Russia puts anti-corruption crusader Navalny under house arrest


A Moscow court on Friday ordered Russian protest leader Alexei Navalny to be placed under house arrest and banned from using the Internet, a move he said was aimed at thwarting his fight against top-level corruption.

The order came after a request from investigators probing an alleged embezzlement case, which Navalny’s supporters say is yet another attempt to remove one of the most dangerous foes of President Vladimir Putin from the political scene.

Navalny — who was last year given a suspended five-year sentence in a separate timber embezzlement case — faces charges in this case along with his brother Oleg of stealing and laundering a total of 51 million rubles ($1.4 million) from cosmetics company Yves Rocher and a Russian firm.

Investigators had already made Navalny sign a pledge not to leave Moscow but asked for his restrictions to be stepped up to house arrest, arguing he had repeatedly violated the restrictions imposed on him.

As well as being unable to leave his home in the Moscow region, the tough new restrictions imposed by a district court mean that Navalny will only be able to talk to relatives, investigators and his defense.

“He will only be allowed to leave his home with the permission of investigators,” his spokeswoman, Anna Veduta, wrote on Twitter.

Crucially for a figure who has emerged as one of the main challengers Putin through a widely-followed blog and acerbic comments on Twitter, he will not be able to use the Internet.

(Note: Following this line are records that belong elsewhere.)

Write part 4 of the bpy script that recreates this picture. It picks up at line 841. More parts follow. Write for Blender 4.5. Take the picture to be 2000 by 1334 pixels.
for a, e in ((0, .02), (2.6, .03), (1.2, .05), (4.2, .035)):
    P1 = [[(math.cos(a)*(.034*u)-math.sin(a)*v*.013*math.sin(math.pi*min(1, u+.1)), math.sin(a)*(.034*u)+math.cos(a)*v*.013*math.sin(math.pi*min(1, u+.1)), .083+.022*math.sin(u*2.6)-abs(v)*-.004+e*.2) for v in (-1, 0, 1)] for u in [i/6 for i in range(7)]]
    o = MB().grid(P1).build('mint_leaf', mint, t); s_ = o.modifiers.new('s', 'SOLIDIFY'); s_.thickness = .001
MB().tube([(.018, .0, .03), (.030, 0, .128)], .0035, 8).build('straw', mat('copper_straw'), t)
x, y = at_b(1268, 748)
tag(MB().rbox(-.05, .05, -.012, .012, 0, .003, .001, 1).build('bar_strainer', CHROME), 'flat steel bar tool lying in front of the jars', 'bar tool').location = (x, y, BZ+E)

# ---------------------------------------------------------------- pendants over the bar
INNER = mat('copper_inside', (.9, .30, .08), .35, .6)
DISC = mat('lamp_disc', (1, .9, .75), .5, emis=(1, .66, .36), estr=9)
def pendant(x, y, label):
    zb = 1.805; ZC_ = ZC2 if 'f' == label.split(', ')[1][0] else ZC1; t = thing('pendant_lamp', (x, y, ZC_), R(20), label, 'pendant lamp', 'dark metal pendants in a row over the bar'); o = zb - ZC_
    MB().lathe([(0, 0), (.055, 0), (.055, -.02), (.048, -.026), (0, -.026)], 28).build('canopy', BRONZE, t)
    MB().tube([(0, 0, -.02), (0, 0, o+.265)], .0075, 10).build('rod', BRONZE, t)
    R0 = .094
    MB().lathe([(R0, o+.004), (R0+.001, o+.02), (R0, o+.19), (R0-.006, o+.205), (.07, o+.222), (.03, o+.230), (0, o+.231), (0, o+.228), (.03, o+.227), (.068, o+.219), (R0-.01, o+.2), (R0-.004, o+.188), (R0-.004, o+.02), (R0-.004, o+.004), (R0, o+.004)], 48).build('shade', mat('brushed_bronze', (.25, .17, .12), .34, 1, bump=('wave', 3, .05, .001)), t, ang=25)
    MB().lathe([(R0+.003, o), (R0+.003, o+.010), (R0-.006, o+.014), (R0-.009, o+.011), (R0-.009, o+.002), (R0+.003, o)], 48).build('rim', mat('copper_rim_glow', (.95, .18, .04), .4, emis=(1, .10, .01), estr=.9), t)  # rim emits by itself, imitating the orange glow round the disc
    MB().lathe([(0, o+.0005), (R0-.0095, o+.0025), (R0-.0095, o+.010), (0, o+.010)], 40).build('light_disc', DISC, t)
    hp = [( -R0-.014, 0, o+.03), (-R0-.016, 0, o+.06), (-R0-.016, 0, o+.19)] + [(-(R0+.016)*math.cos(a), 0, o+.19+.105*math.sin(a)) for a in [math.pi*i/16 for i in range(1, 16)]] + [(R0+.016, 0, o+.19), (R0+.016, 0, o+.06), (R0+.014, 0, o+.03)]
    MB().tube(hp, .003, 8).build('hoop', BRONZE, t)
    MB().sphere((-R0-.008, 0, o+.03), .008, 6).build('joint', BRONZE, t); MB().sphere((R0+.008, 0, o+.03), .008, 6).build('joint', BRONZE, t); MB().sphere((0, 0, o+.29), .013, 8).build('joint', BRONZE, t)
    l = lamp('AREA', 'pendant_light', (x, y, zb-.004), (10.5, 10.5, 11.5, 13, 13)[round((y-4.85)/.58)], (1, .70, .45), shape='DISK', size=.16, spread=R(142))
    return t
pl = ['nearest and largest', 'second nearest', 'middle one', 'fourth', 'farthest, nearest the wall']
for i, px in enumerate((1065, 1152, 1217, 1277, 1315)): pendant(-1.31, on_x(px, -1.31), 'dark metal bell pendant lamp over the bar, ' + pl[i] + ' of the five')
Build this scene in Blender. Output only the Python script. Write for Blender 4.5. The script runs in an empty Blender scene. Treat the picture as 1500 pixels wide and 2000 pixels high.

Navalny will also not be able to send or receive letters or talk to the press. The term of the house arrest is until April 28 but it can then be extended.

In the last comments Navalny was allowed to make to the media by the court, he said the move was aimed at keeping him out of politics and halting the work of his anti-corruption watchdog.

“I am using this last chance to say that what has happened has just one aim — to restrict the possibility of me continuing anti-corruption investigations,” he said.

“All they (the investigators) are interested in is that I have a blog and make public political pronouncements,” he added.

The protest leader is serving a brief weeklong administrative detention sentence handed out this week for disobeying police orders at a demonstration over the jailing of a group of activists opposed to Putin.

The judge ordered that he was taken back into detention after the court hearing was over.

He is due to walk free from that term on March 3 but under the court ruling he will then immediately have to begin the period of house arrest.

By strange coincidence, Russia’s justice ministry on Friday registered the Progress Party, the nascent political party that Navalny leads.

“Registration of the Progress Party and house arrest,” Navalny wrote ironically on Twitter in what is likely to be his last tweet for some time.

Well known and popular among Internet-savvy middle class Muscovites, Navalny has so far struggled to make an impact in national politics.

However, he mounted a strong campaign in elections for Moscow mayor last year and had been expected until Friday’s verdict to play a role in local elections in the Russian capital this year. This will be impossible under house arrest.

“They want to isolate Navalny . . . but he is not going to disappear from the political scene,” said pro-opposition political analyst Dmitry Oreshkin.

He said Navalny already has a strong team working for his anti-corruption watchdog as well as his wife, Yulia, who is quite capable of speaking in her husband’s name.